__AIM__
Return, unaltered, every line from the beginning of the material below up to and including the one with "COL = sc.collection".

* start *

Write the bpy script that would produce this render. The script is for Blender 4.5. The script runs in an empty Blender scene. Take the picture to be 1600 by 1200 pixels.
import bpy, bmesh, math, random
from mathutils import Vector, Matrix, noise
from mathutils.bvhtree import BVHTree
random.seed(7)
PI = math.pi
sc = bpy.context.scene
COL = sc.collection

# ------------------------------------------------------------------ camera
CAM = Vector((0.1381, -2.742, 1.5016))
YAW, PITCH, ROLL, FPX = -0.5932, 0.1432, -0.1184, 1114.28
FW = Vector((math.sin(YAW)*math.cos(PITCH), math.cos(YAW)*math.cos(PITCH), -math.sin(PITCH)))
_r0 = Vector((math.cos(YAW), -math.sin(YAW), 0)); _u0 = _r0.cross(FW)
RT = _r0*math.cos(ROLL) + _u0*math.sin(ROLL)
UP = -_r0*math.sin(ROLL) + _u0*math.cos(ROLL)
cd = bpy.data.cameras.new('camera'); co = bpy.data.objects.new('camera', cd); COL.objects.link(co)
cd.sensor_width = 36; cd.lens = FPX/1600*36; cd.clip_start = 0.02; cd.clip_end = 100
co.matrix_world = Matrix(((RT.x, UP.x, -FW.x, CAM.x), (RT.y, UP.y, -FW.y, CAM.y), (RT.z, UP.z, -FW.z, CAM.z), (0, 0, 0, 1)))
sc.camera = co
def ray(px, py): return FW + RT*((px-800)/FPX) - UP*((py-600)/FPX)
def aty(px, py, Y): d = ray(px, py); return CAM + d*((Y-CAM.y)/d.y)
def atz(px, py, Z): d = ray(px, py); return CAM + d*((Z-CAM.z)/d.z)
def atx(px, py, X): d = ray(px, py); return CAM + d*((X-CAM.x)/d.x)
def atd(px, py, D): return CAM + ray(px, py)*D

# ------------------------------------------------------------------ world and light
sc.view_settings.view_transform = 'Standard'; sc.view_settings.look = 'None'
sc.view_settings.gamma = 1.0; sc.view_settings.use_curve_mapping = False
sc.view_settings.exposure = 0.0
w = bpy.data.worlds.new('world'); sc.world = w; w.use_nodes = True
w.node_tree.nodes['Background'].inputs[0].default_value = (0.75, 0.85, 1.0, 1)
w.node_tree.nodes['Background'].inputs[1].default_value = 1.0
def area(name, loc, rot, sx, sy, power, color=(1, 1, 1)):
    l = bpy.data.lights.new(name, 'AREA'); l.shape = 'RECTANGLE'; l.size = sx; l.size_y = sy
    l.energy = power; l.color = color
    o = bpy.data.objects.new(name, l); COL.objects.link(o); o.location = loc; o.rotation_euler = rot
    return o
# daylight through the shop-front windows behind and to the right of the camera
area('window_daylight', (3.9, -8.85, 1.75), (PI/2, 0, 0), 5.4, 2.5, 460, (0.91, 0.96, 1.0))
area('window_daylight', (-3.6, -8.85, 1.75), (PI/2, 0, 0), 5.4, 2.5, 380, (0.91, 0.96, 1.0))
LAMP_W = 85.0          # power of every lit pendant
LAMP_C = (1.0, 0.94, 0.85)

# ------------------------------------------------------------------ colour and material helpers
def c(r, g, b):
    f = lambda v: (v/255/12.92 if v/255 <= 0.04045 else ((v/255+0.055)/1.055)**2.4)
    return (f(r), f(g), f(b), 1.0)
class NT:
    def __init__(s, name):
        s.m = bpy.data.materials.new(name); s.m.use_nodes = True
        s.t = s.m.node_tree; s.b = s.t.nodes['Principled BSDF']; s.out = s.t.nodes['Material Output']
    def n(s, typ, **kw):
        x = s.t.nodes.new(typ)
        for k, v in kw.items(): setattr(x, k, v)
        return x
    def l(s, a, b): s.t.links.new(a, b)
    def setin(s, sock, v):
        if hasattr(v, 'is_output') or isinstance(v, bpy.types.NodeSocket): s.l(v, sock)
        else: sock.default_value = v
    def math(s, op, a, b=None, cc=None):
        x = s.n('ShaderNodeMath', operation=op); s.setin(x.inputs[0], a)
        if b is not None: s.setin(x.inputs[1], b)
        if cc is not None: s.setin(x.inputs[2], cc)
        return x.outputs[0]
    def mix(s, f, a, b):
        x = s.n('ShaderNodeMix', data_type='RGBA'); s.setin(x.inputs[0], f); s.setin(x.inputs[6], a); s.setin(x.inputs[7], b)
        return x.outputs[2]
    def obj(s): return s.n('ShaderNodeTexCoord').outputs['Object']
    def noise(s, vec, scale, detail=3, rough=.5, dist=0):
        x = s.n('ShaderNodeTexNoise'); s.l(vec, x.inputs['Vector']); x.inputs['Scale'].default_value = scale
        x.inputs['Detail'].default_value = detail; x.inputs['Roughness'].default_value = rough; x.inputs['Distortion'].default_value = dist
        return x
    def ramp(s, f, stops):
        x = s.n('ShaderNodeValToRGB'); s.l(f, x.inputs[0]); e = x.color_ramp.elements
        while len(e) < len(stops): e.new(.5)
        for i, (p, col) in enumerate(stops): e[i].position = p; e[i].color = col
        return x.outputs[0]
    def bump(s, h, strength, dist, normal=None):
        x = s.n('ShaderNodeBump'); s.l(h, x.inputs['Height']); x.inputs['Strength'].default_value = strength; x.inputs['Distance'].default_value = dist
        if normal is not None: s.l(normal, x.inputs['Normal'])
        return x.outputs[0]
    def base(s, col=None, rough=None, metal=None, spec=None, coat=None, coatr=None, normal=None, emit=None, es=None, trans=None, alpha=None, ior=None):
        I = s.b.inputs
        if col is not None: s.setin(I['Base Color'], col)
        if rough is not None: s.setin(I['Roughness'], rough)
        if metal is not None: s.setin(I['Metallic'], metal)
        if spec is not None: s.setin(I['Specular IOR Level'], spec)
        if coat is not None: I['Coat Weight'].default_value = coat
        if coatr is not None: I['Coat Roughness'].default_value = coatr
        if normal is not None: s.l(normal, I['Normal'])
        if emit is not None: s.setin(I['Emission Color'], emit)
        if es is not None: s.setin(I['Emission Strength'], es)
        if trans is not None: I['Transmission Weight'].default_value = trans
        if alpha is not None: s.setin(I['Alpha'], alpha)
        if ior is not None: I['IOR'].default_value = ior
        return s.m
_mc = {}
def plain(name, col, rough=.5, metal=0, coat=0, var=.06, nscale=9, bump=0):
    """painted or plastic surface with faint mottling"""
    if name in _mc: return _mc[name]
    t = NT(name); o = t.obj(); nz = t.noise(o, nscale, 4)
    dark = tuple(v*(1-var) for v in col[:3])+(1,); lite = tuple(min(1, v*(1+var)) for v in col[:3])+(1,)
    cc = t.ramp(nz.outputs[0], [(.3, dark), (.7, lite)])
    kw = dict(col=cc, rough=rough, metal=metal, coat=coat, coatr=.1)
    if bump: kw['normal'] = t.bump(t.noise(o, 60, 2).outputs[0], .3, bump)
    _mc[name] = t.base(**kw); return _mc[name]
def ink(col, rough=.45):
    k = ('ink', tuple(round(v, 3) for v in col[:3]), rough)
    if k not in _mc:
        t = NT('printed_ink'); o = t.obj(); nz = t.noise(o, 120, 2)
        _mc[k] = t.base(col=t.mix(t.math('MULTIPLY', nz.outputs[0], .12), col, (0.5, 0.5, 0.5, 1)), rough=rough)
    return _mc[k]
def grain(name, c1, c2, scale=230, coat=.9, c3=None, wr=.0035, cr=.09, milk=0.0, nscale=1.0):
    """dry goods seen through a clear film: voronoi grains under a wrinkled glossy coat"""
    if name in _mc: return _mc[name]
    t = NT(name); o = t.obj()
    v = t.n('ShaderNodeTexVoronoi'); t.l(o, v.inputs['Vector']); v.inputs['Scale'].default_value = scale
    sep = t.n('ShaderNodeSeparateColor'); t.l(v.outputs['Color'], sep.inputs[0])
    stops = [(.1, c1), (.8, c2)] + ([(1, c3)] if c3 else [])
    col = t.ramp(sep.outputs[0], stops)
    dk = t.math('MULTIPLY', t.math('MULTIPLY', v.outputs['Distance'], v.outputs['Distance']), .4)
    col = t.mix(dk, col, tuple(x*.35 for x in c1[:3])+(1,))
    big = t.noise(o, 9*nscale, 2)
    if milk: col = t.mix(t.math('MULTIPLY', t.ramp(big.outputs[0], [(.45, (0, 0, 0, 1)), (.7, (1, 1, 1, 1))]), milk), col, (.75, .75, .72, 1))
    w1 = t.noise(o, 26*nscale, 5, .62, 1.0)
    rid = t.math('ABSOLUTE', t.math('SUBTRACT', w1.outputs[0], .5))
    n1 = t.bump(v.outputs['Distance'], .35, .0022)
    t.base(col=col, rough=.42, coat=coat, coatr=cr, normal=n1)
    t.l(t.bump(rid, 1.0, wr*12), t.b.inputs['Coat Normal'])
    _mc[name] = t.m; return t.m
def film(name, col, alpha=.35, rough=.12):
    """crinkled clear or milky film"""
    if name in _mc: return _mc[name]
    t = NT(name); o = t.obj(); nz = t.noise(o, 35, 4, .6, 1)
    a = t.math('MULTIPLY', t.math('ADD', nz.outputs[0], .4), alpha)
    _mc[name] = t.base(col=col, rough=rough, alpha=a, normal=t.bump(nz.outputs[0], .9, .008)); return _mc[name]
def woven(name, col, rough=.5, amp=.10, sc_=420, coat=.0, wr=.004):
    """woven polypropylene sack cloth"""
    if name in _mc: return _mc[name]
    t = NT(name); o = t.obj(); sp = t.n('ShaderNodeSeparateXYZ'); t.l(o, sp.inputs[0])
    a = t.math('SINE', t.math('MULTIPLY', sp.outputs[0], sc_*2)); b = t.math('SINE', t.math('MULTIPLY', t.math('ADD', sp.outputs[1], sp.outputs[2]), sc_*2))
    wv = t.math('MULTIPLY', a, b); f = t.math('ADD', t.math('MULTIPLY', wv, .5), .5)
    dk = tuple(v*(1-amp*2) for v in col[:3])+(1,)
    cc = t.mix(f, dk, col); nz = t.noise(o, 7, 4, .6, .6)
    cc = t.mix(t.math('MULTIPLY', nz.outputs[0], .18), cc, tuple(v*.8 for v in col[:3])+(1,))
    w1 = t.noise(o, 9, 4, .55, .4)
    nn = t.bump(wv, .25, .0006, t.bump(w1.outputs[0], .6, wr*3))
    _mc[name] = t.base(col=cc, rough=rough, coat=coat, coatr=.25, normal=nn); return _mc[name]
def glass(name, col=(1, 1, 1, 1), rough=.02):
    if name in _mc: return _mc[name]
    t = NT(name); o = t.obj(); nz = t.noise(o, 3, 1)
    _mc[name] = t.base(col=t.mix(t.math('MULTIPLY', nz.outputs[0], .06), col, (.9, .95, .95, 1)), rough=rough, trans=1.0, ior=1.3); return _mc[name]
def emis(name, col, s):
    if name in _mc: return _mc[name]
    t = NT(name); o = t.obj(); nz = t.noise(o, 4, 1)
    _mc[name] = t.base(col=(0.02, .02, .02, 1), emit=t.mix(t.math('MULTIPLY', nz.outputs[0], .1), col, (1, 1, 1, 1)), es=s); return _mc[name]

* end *

__FULL ANSWER__
Write the bpy script that would produce this render. The script is for Blender 4.5. The script runs in an empty Blender scene. Take the picture to be 1600 by 1200 pixels.
import bpy, bmesh, math, random
from mathutils import Vector, Matrix, noise
from mathutils.bvhtree import BVHTree
random.seed(7)
PI = math.pi
sc = bpy.context.scene
COL = sc.collection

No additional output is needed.